Por Juan Miguel Novoa

Nace un españolito en otoño. Acontecimiento singular que nos ofrece una pareja de riesgos en este panorama tan oscuro: nacer siendo español consciente y, por si fuera poco, en la estación de los matices infinitos que nutre el escaparate del crepúsculo del año, iluminada de luces tan bellas como difíciles.

Otoño es la estación donde cristaliza el curso, desmayándose por fin la calentura infernal de un verano infinito en un telón de hojas muertas. Escenario donde la calentura récord de siglos se va coagulando por las calles dejando animar un recalentamiento espontaneo por la prisa renovada del personal de calle y gestionada desde las alturas en las calderas de los medios pensantes. Hay otoños y otoños, claro está, pero éste que nos viene encima tiene vocación de otoñazo, por ser el gran volcán que nos puede resumir en lava todas las estaciones pardas de los últimos decenios que forman el penúltimo episodio de la historia de España.

Estación inaugurada por un 27-S con eclipse de luna ensangrentada por esteladas furiosas y que se hará nevada en clave de solsticio avanzado un 20-D que preludia un largo invierno. Entre esas dos coordenadas, donde nos nace la criatura bajo el signo de la interrogación, se nos desvela un hueco en la memoria donde resuenan otras combinaciones de letras y números con que se explica cómo se ha tocado y hundido la batalla de barcos en el mar patrio. Así desde un iniciático 20-D de voladuras en el corazón de Los Madriles, a la nostalgia diferida en sepia de los 20-N donde se abría la nueva historia, de fecha en fecha, golpe a golpe, verso a verso, hasta el gong brutal de un 11-M del que se hace compás cada 15-M, dejando sitio para enigmas cada vez más inconclusos con un 23 con F de farsa.

Por tanto, el españolito se va a tener que ir abrigando para jugar la partida, tras salir a porta gayola con el coraje de ese glorioso nombre a las plazas, ya vetadas, de fiesta nacional. Allí deberá conquistar los medios, parando y templando mientras alza la vista desde los límites de su terruño, cada vez más parcelado de mojones artificiales, y observar el ajedrez de un mundo que se va enrocando. Verá el tetrix de movimientos de Nuevo Orden que pululan en bloques de torres en torno a estados artificiales, teocéntricos y financiados a dos manos.
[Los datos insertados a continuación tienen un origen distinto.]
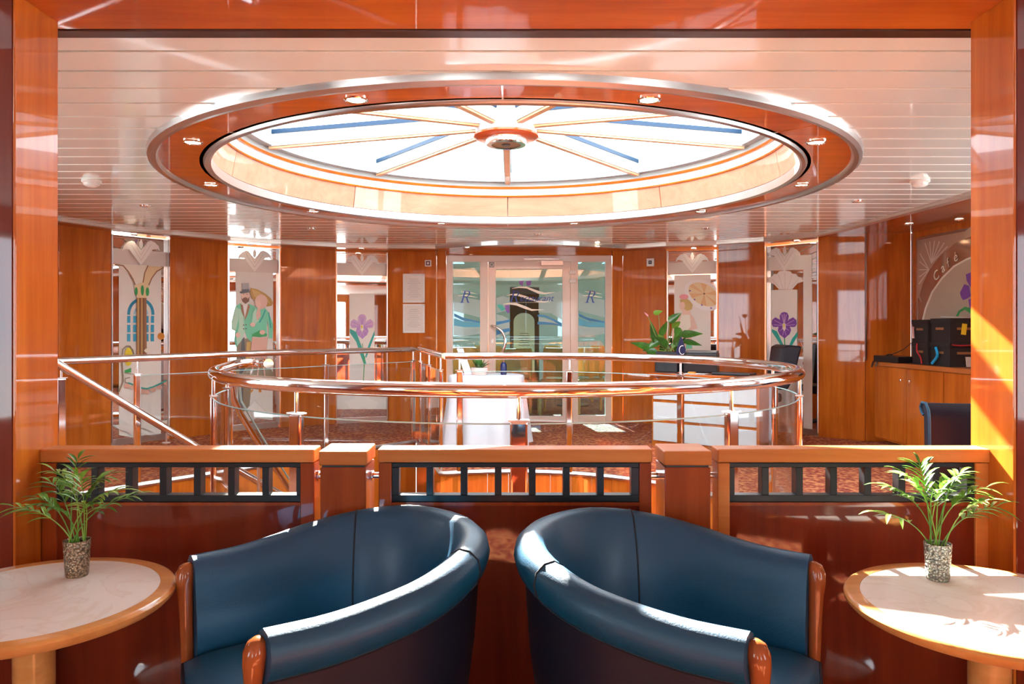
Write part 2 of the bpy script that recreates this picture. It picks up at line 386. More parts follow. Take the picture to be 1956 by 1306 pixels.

Entre medias, la cuna espiritual de Occidente se ciega entre las neblinas del humo avisado de Pablo VI, coqueteando con el socavón de un cisma donde príncipes sin tierra abrazan la idea de encajar amores simétricos sin semilla ni guión divino.

Buen momento en el cosmos, pues, para nacer español, aunque muchos de sus compatriotas reniegan de tal condición con excusa de sentires, pero no de sus prebendas y finanzas. Apóstoles de la amnesia, cuando la memoria ignorada, en sus vertientes de historia y filosofía, se ha dinamitado desde una utopía con espoleta hacia la nada gloriosa del futuro. Nos legan así un pasado sin historia que crea un presente de inseminación artificial, estéril de gesto roto y pechos caídos sin capacidad de amamantar hijos.

Pero seamos optimistas con nuestro españolito. Sabemos que cada hombre que nace es nuevo, y con él comienza la vida otra vez con la música del llanto del primer niño de la creación. Sea pues la fecha del 14-O, situada al lado de la universalidad del código sin fronteras del 12-O, lo que inspire a este nuevo hermano a vivir con libertad y fraternidad entre iguales. Sólo podrá suceder desde la única fuerza que puede inspirar y realizar vocablos tan bellos: el amor por la madre que nos ha traído hasta aquí.